They are both interesting systems and I agree they try to capture every single dependency.
Now try adding Ragel into the mix, which doesn't have `-M` or any other kind of dependency output. There are plenty of other tools like this. Practical applications eventually run into limitations like this as they grow.
> I agree they try to capture every single dependency.
No... they do capture every dependency. They don't try. They do. Try getting something to build that has dependencies outside the nix store. You can't, because you can't access the local file system, the internet, or anything else while putting things into the nix store.
Nix doesn't care about `-M` output. It's a package manager that captures dependencies. If your package's build system doesn't have `-M`, then you must declare your dependencies yourself. This is how people used to do it before `-M`.
Do they even capture things like the C++ headers that your compiler uses? I think that's what he meant. When you compile a C++ file the compiler goes off and reads all kinds of files that are totally unknown to your build system.
Simpler languages like Go don't really have this problem, but they also have sane build systems so I don't know why you'd need CMake or whatever.
This is a long-ago solved problem, and the solutions are only getting better. GCC has the -M family of options which are explicitly designed to feed the header dependencies into the build system, and these flags have been around since the dark ages. More modern systems like Bazel will sandbox the build so if you try to #include a file that's not listed as a dependency you'll just get a compiler error. If you want, you can specify the compiler itself as a dependency.

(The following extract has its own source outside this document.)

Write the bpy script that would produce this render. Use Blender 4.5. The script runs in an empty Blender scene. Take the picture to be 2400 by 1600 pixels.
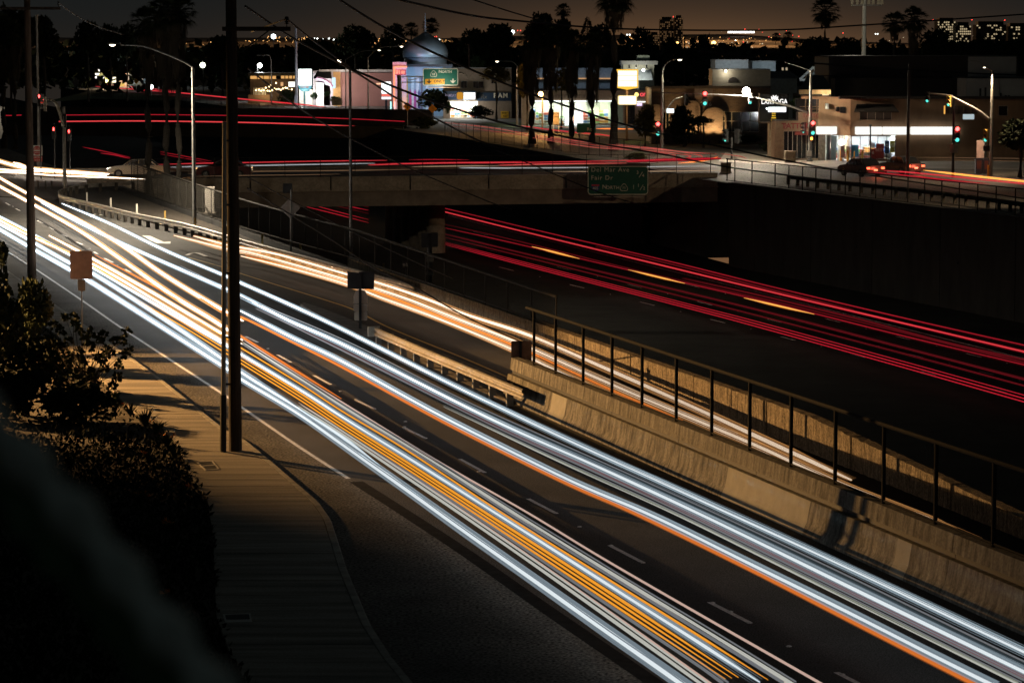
import bpy, math, random
from mathutils import Vector, Matrix
random.seed(7)
PI = math.pi
SC = bpy.context.scene
COL = SC.collection

# ------------------------------------------------------------------ camera
CAM_H = 10.5
F = 6666.7                       # focal length in pixels of the 2400 wide photograph (100 mm on 36 mm)
TH = math.atan((800 - 112) / F)  # downward pitch, horizon at y = 112
camd = bpy.data.cameras.new('camera'); cam = bpy.data.objects.new('camera', camd); COL.objects.link(cam)
cam.location = (0, 0, CAM_H); cam.rotation_euler = (PI / 2 - TH, 0, 0)
camd.lens = 100; camd.sensor_width = 36; camd.clip_start = 0.2; camd.clip_end = 20000
camd.dof.use_dof = True; camd.dof.focus_distance = 95; camd.dof.aperture_fstop = 4.0
SC.camera = cam

# ------------------------------------------------------------------ night sky
W = bpy.data.worlds.new('World'); SC.world = W; W.use_nodes = True
wt = W.node_tree; wt.nodes.clear()
def wn(t, **k):
    n = wt.nodes.new(t)
    for a, b in k.items(): setattr(n, a, b)
    return n
def wmath(op, a, b=None):
    n = wn('ShaderNodeMath', operation=op)
    for i, v in enumerate((a, b)):
        if v is None: continue
        if isinstance(v, (int, float)): n.inputs[i].default_value = v
        else: wt.links.new(v, n.inputs[i])
    return n.outputs[0]
tc = wn('ShaderNodeTexCoord'); sx = wn('ShaderNodeSeparateXYZ'); wt.links.new(tc.outputs['Generated'], sx.inputs[0])
elev = wmath('MAXIMUM', sx.outputs[2], 0.0)
g1 = wmath('EXPONENT', wmath('MULTIPLY', elev, -1 / 0.0105))
az = wmath('SUBTRACT', sx.outputs[0], 0.055)
g2 = wmath('EXPONENT', wmath('MULTIPLY', wmath('MULTIPLY', az, az), -1 / 0.0085))
g3 = wmath('ADD', wmath('MULTIPLY', g2, 0.95), 0.06)
glow = wmath('MULTIPLY', g1, g3)
sky = wn('ShaderNodeTexSky'); sky.sky_type = 'NISHITA'; sky.sun_disc = False
sky.sun_elevation = math.radians(-5.0); sky.sun_rotation = math.radians(4); sky.dust_density = 3
b0 = wn('ShaderNodeBackground'); wt.links.new(sky.outputs[0], b0.inputs[0]); b0.inputs[1].default_value = 0.05
b1 = wn('ShaderNodeBackground'); b1.inputs[0].default_value = (0.0078, 0.0100, 0.0104, 1); b1.inputs[1].default_value = 1.0
b2 = wn('ShaderNodeBackground'); b2.inputs[0].default_value = (0.155, 0.072, 0.026, 1); wt.links.new(glow, b2.inputs[1])
a1 = wn('ShaderNodeAddShader'); a2 = wn('ShaderNodeAddShader'); wo = wn('ShaderNodeOutputWorld')
wt.links.new(b0.outputs[0], a1.inputs[0]); wt.links.new(b1.outputs[0], a1.inputs[1])
wt.links.new(a1.outputs[0], a2.inputs[0]); wt.links.new(b2.outputs[0], a2.inputs[1]); wt.links.new(a2.outputs[0], wo.inputs[0])

SC.view_settings.view_transform = 'Standard'; SC.view_settings.look = 'None'
SC.view_settings.exposure = 0; SC.view_settings.gamma = 1; SC.view_settings.use_curve_mapping = False
SC.render.engine = 'CYCLES'
SC.cycles.use_denoising = True
SC.cycles.max_bounces = 6; SC.cycles.diffuse_bounces = 2; SC.cycles.glossy_bounces = 3
SC.cycles.transmission_bounces = 4; SC.cycles.transparent_max_bounces = 12
SC.cycles.sample_clamp_indirect = 3.0; SC.cycles.caustics_reflective = False; SC.cycles.caustics_refractive = False

# ------------------------------------------------------------------ rays of the photograph -> places in the world
ct, st = math.cos(TH), math.sin(TH)
def ray(px, py):
    x, y = (px - 1200) / F, (800 - py) / F
    return Vector((x, ct + y * st, -st + y * ct))
def P(px, py, z=0.0):
    d = ray(px, py); t = (z - CAM_H) / d.z
    return Vector((d.x * t, d.y * t, z))
def D(px, py, Y):
    d = ray(px, py); t = Y / d.y
    return Vector((d.x * t, Y, CAM_H + d.z * t))
def dist_at(py, z=0.0): return P(1200, py, z).y
def ramp_z(Y): return 0.0 if Y > 90 else -(90 - Y) * 0.012
def PR(px, py, h):
    z = h
    for _ in range(6):
        p = P(px, py, z); z = ramp_z(p.y) + h
    return P(px, py, z)
def line_x(Y, off=0.0): return 0.05 - 0.272 * (Y - 84.6) + off     # plan line of the near barrier, and lines parallel to it
def interp(pts, v, k=1, o=0):
    pts = sorted(pts, key=lambda p: p[k])
    if v <= pts[0][k]: a, b = pts[0], pts[1]
    elif v >= pts[-1][k]: a, b = pts[-2], pts[-1]
    else:
        for a, b in zip(pts, pts[1:]):
            if a[k] <= v <= b[k]: break
    t = (v - a[k]) / ((b[k] - a[k]) or 1e-9)
    return a[o] + (b[o] - a[o]) * t
def smooth(pts, n=6):
    if len(pts) < 3: return [Vector(p) for p in pts]
    q = [Vector(p) for p in pts]; q = [q[0] * 2 - q[1]] + q + [q[-1] * 2 - q[-2]]
    out = []
    for i in range(1, len(q) - 2):
        p0, p1, p2, p3 = q[i - 1:i + 3]
        for s in range(n):
            t = s / n
            out.append(0.5 * ((2 * p1) + (p2 - p0) * t + (2 * p0 - 5 * p1 + 4 * p2 - p3) * t * t + (3 * p1 - p0 - 3 * p2 + p3) * t ** 3))
    out.append(q[-2]); return out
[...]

Hermetic builds are the way to go for a ton of reasons.
They are not nessasarily totally unknown. If your build system also handles dependencies, then it might be the one providing those header files in the first place.
The problem comes when some part of your toolchain wants to access something outside of the build environment.

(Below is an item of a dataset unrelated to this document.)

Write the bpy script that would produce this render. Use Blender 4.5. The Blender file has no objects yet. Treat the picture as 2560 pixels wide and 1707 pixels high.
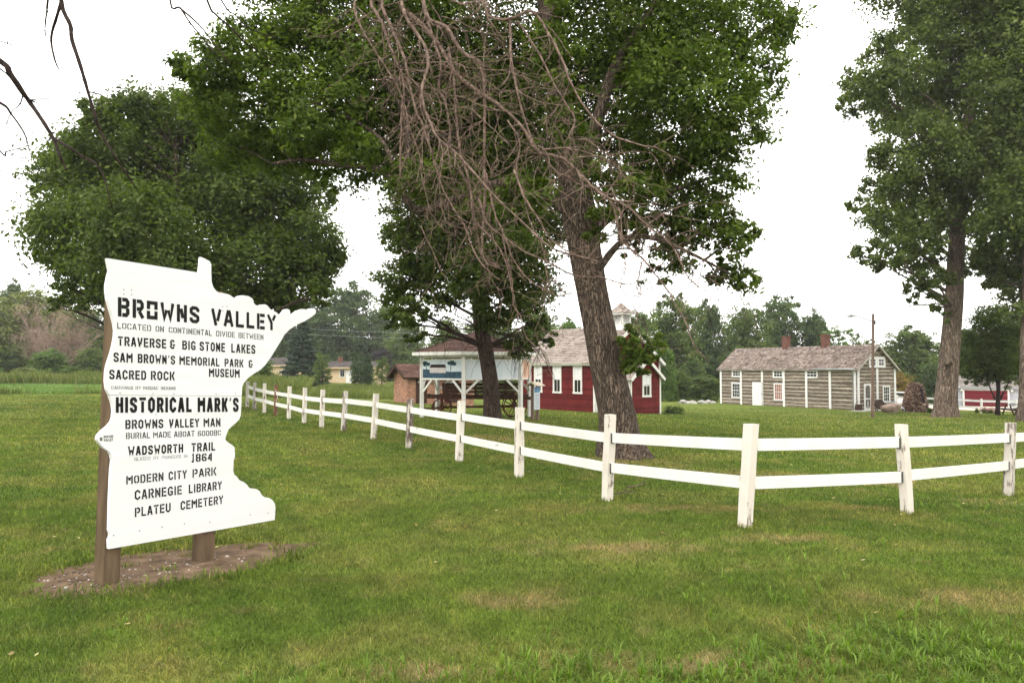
import bpy, math, random
import numpy as np
from mathutils import Vector

S = bpy.context.scene
R = math.radians
# ------------------------------------------------------------------ camera, sky, sun, exposure
CAM_H = 1.85
FPX = 1920.0                      # focal length in pixels of the 2560 px wide photo
PITCH = math.atan(66.5 / FPX)
cam = bpy.data.cameras.new('camera')
cam.sensor_width = 36.0
cam.lens = 27.0
cam.clip_end = 3000
cam.clip_start = 0.05
camo = bpy.data.objects.new('camera', cam)
S.collection.objects.link(camo)
camo.location = (0, 0, CAM_H)
camo.rotation_euler = (math.pi / 2 + PITCH, 0, 0)
S.camera = camo

SUN_EL, SUN_AZ = R(52), R(205)     # azimuth clockwise from +Y: behind the camera, a little to its left
w = bpy.data.worlds.new('World')
S.world = w
w.use_nodes = True
nt = w.node_tree
nt.nodes.clear()
sky = nt.nodes.new('ShaderNodeTexSky')
sky.sky_type = 'NISHITA'
sky.sun_disc = False
sky.sun_elevation = SUN_EL
sky.sun_rotation = SUN_AZ
sky.dust_density = 6.0
sky.air_density = 1.0
hs = nt.nodes.new('ShaderNodeHueSaturation')
hs.inputs['Saturation'].default_value = 0.0
mixw = nt.nodes.new('ShaderNodeMixRGB')
mixw.inputs[0].default_value = 0.7
mixw.inputs[2].default_value = (16.5, 16.3, 15.9, 1)     # even cloud deck
bg = nt.nodes.new('ShaderNodeBackground')
bg.inputs['Strength'].default_value = 0.15
wo = nt.nodes.new('ShaderNodeOutputWorld')
nt.links.new(sky.outputs[0], hs.inputs['Color'])
nt.links.new(hs.outputs[0], mixw.inputs[1])
nt.links.new(mixw.outputs[0], bg.inputs['Color'])
nt.links.new(bg.outputs[0], wo.inputs['Surface'])

sl = bpy.data.lights.new('sun', 'SUN')
sl.energy = 0.9
sl.angle = R(24)
sl.color = (1.0, 0.95, 0.88)
slo = bpy.data.objects.new('sun', sl)
S.collection.objects.link(slo)
slo.rotation_euler = (math.pi / 2 - SUN_EL, 0, -SUN_AZ + math.pi)
slo.location = (0, -10, 40)
S.view_settings.view_transform = 'Standard'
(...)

That's not at all how it works. The compiler emits dependency files that the build system can then read in on the subsequent passes to know if any dependencies changed. There's no special knowledge of "these are all of the headers in the world we care about".
I disagree. The compiler knows about possible include paths from the -I directive. Any include is searched using these. There are a few assumed directories on Unix such as "/usr/include", but the compiler doesn't inherently know about "all includes". If you doubt me, do an strafe on a compilation and just look at how it finds headers. It doesn't know anything, it searches the include paths.